Het Openbaar Ministerie had, zo schrijven beide advocaten, bij schrijven van 23 oktober, haar misnoegen kenbaar gemaakt inzake het verschijnen van Van Trikt in de media, “overigens een recht van vrije meningsuiting verankerd in de Grondwet, al dan niet vergezeld van zijn advocaat”.
“Het schijnt het Openbaar Ministerie te storen dat Van Trikt in de media niet kenbaar maakt dat zijn voorlopige invrijheidstelling humanitaire gronden als grondslag heeft. Terwijl het Openbaar Ministerie de tijd kon gebruiken om de repliek te presenteren heeft het gemeend een aanval te openen op Van Trikt, gesterkt door haar visie dat wanneer het Openbaar Ministerie in de publiciteit treedt zij uitsluitend hoofdlijnen en selectieve informatie over ernstige strafbare feiten deelt met de samenleving”, zo schrijven mr. Algoe en mr. Kanhai.
Volgens de twee raadslieden heeft het OM met haar “eenzijdige en selectieve informatie door het Openbaar Ministerie karaktermoord gepleegd op Van Trikt en een verkeerd beeld geschapen van zaken binnen de Centrale Bank van Suriname”. “Het moge duidelijk zijn, dat niets erger is dan een klein beetje (onjuiste) informatie.”

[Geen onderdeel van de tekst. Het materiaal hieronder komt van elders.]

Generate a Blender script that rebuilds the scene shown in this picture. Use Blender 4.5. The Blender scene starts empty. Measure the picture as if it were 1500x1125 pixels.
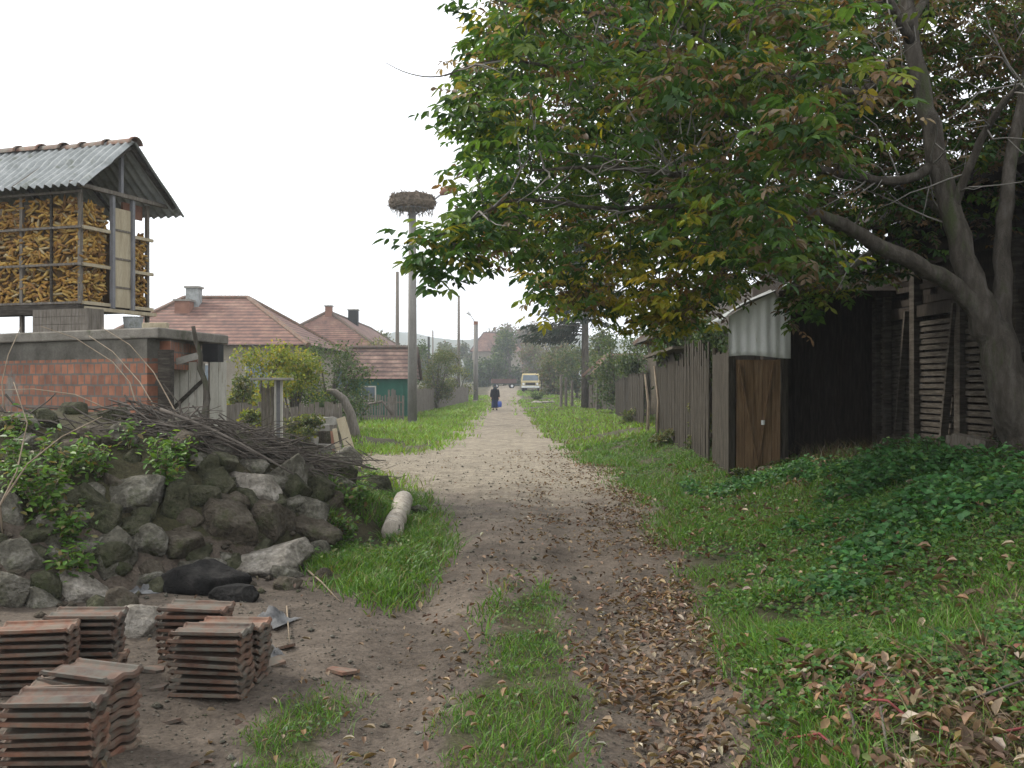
import bpy, bmesh, math, random
import numpy as np
from mathutils import Vector, Matrix, Euler
random.seed(7); RNG = np.random.default_rng(7)
S = bpy.context.scene
COL = S.collection
R = math.radians

# ---------------------------------------------------------------- camera, sky, sun, exposure
CAM_H = 1.65; F = 35/36*1500; HOR = 562.5
cam = bpy.data.cameras.new('camera'); camo = bpy.data.objects.new('camera', cam); COL.objects.link(camo)
cam.lens = 35; cam.sensor_width = 36; cam.clip_start = .05; cam.clip_end = 6000
camo.location = (0, 0, CAM_H); camo.rotation_euler = (R(90), 0, 0)
S.camera = camo
SUN_EL, SUN_AZ = 38, -66           # azimuth from +Y (view direction) towards +X; negative is left
W = bpy.data.worlds.new('World'); S.world = W; W.use_nodes = True
nt = W.node_tree; nt.nodes.clear()
o_ = nt.nodes.new('ShaderNodeOutputWorld'); b_ = nt.nodes.new('ShaderNodeBackground'); sk = nt.nodes.new('ShaderNodeTexSky')
sk.sky_type = 'NISHITA'; sk.sun_disc = False; sk.sun_elevation = R(SUN_EL); sk.sun_rotation = R(SUN_AZ)
sk.dust_density = 4; sk.air_density = 1.0
mx = nt.nodes.new('ShaderNodeMix'); mx.data_type = 'RGBA'; mx.inputs[0].default_value = .88
mx.inputs[7].default_value = (12.2, 12.4, 12.8, 1)     # even bright overcast over the blue
nt.links.new(sk.outputs[0], mx.inputs[6]); nt.links.new(mx.outputs[2], b_.inputs[0]); b_.inputs[1].default_value = .115
nt.links.new(b_.outputs[0], o_.inputs[0])
sl = bpy.data.lights.new('sun', 'SUN'); so = bpy.data.objects.new('sun', sl); COL.objects.link(so)
sl.energy = 3.6; sl.angle = R(12); sl.color = (1, .95, .86)
az, el = R(SUN_AZ), R(SUN_EL)
so.rotation_euler = Vector((-math.sin(az)*math.cos(el), -math.cos(az)*math.cos(el), -math.sin(el))).to_track_quat('-Z', 'Y').to_euler()
S.view_settings.view_transform = 'Standard'; S.view_settings.look = 'None'
S.view_settings.exposure = .42; S.view_settings.gamma = 1
S.render.engine = 'CYCLES'
S.render.filter_size = 2.0
S.cycles.max_bounces = 6; S.cycles.diffuse_bounces = 3; S.cycles.transmission_bounces = 4; S.cycles.volume_bounces = 0

# ---------------------------------------------------------------- helpers
def at(px, py, D):
    return Vector(((px-750)/F*D, D, CAM_H-(py-HOR)/F*D))
def flat(px, py, z=0.0):
    D = (CAM_H-z)*F/(py-HOR); return ((px-750)/F*D, D)
def sm(t):
    t = np.clip(t, 0, 1); return t*t*(3-2*t)
def vnoise(x, y, seed=0):
    x = np.asarray(x, float); y = np.asarray(y, float)
    xi = np.floor(x).astype(np.int64); yi = np.floor(y).astype(np.int64); fx = x-xi; fy = y-yi
    def h(a, b):
        n = (a*374761393 + b*668265263 + seed*974634777) & 0x7fffffff
        n = ((n ^ (n >> 13))*1274126177) & 0x7fffffff
        n = n ^ (n >> 16)
        return (n & 0xffff)/65535.0*2-1
    ux = fx*fx*(3-2*fx); uy = fy*fy*(3-2*fy)
    return (h(xi, yi)*(1-ux)+h(xi+1, yi)*ux)*(1-uy)+(h(xi, yi+1)*(1-ux)+h(xi+1, yi+1)*ux)*uy
def fbm(x, y, seed=0, o=4):
    r = 0; a = 1
    for k in range(o):
        r = r + a*vnoise(x*2**k, y*2**k, seed+k); a *= .5
    return r
def inpoly(x, y, poly):
    ins = np.zeros(np.shape(x), bool); n = len(poly)
    for i in range(n):
        x0, y0 = poly[i]; x1, y1 = poly[(i+1) % n]
        if y0 == y1: continue
        c = ((y0 > y) != (y1 > y)) & (x < (x1-x0)*(y-y0)/(y1-y0)+x0)
        ins ^= c
    return ins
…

Daarnaast verbaast het de twee advocaten dat het OM kennelijk over
onvoldoende kennis beschikt over de rechten van de mens, meer in het bijzonder de rechten van verdachten. “Zolang een persoon niet definitief veroordeeld is, dient die als een onschuldige behandeld te worden. Rechten en vrijheden mogen niet arbitrair beperkt worden”, aldus mr. Kanhai en mr. Algoe.
“Verder heeft het Openbaar Ministerie ook blijk gegeven niet bekend te zijn met het onderscheid tussen een voorwaardelijke invrijheidstelling en de invrijheidstelling op grond van humanitaire redenen. Bij voorwaardelijke invrijheidstelling is de invrijheidstelling aan voorwaarden verbonden.” Aan Van Trikt werd echter aangegeven dat hij niet moest vluchten, op elke zitting aanwezig moest zijn en zijn paspoort moest inleveren. Hij komt, aldus zijn advocaten, alle voorwaarden stipt na.
Het verzoek tot de voorlopige invrijheidstelling van Van Trikt was niet uitsluitend geënt op humanitaire redenen. De humanitaire gronden, in casu de zwakke gezondheid van Van Trikt, zijn nog steeds aanwezig en zullen niet minder of meer worden als Van Trikt wel of niet in de media verschijnt om welke reden dan ook, aldus de twee advocaten in hun brief aan de fungerend-president van het Hof van Justitie.
Van Trikt is ervan overtuigd dat het OM misbruik maakt van het strafprocesrecht om een politiek belang te dienen. “Het is juist het vervolgingsapparaat geweest dat op meerdere momenten nadrukkelijk de publiciteit heeft gezocht, door deze zaak kenbaar te maken, met “tal van ongeverifieerde beschuldigingen”. De publieke opinie is van meet af aan zwaar bespeeld met uitlatingen alsof de kasreserve is gestolen. In de samenleving leeft al langer dan drie jaar een totaal verkeerd beeld over wat zich bij de Centrale Bank heeft afgespeeld. Van Trikt als gewezen Governor heeft getracht naar zijn inzichten zaken recht te trekken en is het de vraag wat het Openbaar Ministerie zo te vrezen heeft dat thans gemeend wordt om Van Trikt ernstig te beknotten”, zo schrijven mr. Algoe en mr. Kanhai.
De twee ervaren advocaten vragen het Hof geen nadere voorwaarden te verbinden aan de voorwaardelijke invrijheidstelling van Van Trikt.